Given exercise
Reproduce, please, only the lines from the first line below to the line containing "S.camera = cam", inclusive.

Source excerpt
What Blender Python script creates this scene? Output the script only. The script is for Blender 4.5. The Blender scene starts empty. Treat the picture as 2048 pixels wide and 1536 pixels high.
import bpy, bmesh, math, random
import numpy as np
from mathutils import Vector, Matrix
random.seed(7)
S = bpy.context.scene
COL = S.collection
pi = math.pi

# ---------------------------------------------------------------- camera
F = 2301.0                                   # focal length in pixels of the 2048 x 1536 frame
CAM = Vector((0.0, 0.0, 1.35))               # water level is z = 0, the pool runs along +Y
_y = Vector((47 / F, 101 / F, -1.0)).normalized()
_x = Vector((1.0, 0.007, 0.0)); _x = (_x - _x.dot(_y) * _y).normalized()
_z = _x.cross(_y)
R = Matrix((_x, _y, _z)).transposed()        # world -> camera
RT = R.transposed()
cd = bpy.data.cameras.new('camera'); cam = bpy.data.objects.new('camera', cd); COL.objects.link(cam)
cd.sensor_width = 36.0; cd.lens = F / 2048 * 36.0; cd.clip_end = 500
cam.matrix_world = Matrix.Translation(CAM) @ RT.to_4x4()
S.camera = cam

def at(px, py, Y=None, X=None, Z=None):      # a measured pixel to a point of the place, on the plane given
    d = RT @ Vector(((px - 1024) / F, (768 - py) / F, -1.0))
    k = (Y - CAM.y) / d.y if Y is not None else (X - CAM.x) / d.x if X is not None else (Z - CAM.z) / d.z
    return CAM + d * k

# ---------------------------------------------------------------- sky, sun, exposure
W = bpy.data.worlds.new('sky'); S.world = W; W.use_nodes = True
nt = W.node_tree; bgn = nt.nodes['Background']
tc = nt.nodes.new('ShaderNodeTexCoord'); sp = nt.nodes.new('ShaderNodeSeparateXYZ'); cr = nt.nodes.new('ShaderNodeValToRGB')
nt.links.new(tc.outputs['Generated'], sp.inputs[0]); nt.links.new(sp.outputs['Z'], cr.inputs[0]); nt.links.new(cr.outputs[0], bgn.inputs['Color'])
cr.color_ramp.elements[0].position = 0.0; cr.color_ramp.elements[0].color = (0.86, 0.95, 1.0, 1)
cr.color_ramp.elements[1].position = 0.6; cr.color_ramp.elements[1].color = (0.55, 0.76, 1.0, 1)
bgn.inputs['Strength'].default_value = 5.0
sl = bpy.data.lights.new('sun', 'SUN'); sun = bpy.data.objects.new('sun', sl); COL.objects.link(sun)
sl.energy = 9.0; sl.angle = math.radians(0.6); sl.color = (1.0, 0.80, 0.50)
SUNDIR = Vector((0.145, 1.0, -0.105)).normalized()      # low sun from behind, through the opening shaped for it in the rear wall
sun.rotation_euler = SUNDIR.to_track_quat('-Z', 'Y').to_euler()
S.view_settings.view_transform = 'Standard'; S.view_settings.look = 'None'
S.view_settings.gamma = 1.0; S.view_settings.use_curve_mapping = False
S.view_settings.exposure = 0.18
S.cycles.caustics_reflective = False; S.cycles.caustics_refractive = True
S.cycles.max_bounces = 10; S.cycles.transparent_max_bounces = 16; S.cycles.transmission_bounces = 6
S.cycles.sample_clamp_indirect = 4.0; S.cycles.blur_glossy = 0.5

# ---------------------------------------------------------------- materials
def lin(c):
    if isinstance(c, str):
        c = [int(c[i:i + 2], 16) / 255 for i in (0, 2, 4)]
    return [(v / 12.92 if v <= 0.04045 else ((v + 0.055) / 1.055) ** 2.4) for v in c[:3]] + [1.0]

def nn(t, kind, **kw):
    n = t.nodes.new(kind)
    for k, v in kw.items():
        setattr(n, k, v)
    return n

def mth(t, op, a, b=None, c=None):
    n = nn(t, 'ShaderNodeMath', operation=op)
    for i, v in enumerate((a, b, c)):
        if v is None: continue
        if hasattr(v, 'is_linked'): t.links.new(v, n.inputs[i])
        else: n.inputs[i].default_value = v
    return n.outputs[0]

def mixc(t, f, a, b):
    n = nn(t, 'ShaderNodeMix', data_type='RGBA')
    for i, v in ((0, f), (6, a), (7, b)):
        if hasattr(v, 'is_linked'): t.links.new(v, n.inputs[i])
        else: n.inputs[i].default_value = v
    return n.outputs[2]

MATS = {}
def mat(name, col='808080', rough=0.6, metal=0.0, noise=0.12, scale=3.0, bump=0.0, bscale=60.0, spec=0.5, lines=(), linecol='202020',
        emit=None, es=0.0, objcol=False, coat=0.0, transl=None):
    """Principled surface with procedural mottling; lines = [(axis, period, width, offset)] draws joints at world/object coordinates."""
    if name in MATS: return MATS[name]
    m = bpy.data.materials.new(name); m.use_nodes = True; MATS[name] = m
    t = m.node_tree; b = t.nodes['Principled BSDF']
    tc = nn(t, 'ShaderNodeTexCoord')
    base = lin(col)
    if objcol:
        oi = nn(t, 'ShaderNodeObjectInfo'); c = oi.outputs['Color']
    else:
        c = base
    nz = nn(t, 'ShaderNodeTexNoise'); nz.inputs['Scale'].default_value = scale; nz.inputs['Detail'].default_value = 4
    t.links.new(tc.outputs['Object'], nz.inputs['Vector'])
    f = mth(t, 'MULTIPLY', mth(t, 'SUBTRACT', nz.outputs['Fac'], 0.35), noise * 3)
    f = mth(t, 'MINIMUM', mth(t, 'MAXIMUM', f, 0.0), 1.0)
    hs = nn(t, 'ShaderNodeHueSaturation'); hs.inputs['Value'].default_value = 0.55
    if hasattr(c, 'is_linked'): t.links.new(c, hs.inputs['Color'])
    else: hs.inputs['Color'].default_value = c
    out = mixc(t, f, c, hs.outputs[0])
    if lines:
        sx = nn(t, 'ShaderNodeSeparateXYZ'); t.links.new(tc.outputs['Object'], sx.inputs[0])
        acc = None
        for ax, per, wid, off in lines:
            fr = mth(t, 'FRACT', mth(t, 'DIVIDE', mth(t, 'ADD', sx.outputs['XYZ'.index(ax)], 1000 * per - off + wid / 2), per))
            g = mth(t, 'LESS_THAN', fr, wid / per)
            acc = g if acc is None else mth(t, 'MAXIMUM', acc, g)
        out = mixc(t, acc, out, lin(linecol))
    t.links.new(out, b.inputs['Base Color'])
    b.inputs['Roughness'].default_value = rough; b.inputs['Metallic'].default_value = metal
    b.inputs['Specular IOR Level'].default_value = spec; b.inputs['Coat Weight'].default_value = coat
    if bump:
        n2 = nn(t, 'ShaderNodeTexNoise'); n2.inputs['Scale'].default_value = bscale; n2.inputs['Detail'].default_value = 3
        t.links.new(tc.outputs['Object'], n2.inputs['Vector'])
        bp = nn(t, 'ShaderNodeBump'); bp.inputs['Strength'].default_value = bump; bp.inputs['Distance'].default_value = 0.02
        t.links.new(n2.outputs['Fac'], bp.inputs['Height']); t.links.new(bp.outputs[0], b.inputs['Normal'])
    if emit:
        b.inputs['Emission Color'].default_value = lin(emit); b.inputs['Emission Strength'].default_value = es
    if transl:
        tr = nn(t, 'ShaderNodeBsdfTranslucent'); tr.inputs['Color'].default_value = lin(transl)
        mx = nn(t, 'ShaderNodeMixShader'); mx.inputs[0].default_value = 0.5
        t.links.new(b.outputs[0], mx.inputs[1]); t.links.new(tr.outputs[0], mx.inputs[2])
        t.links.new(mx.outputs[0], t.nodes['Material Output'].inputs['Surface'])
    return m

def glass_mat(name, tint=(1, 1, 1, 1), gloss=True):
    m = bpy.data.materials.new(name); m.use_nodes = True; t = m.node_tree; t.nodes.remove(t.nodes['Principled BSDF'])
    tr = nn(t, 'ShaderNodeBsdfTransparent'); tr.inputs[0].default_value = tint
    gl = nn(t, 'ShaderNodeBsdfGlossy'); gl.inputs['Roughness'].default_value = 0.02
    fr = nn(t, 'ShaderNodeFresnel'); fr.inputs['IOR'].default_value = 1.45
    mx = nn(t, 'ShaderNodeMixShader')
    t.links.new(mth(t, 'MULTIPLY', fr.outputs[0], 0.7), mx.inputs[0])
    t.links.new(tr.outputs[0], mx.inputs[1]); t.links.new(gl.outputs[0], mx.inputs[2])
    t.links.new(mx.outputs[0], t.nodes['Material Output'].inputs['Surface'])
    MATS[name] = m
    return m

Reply
What Blender Python script creates this scene? Output the script only. The script is for Blender 4.5. The Blender scene starts empty. Treat the picture as 2048 pixels wide and 1536 pixels high.
import bpy, bmesh, math, random
import numpy as np
from mathutils import Vector, Matrix
random.seed(7)
S = bpy.context.scene
COL = S.collection
pi = math.pi

# ---------------------------------------------------------------- camera
F = 2301.0                                   # focal length in pixels of the 2048 x 1536 frame
CAM = Vector((0.0, 0.0, 1.35))               # water level is z = 0, the pool runs along +Y
_y = Vector((47 / F, 101 / F, -1.0)).normalized()
_x = Vector((1.0, 0.007, 0.0)); _x = (_x - _x.dot(_y) * _y).normalized()
_z = _x.cross(_y)
R = Matrix((_x, _y, _z)).transposed()        # world -> camera
RT = R.transposed()
cd = bpy.data.cameras.new('camera'); cam = bpy.data.objects.new('camera', cd); COL.objects.link(cam)
cd.sensor_width = 36.0; cd.lens = F / 2048 * 36.0; cd.clip_end = 500
cam.matrix_world = Matrix.Translation(CAM) @ RT.to_4x4()
S.camera = cam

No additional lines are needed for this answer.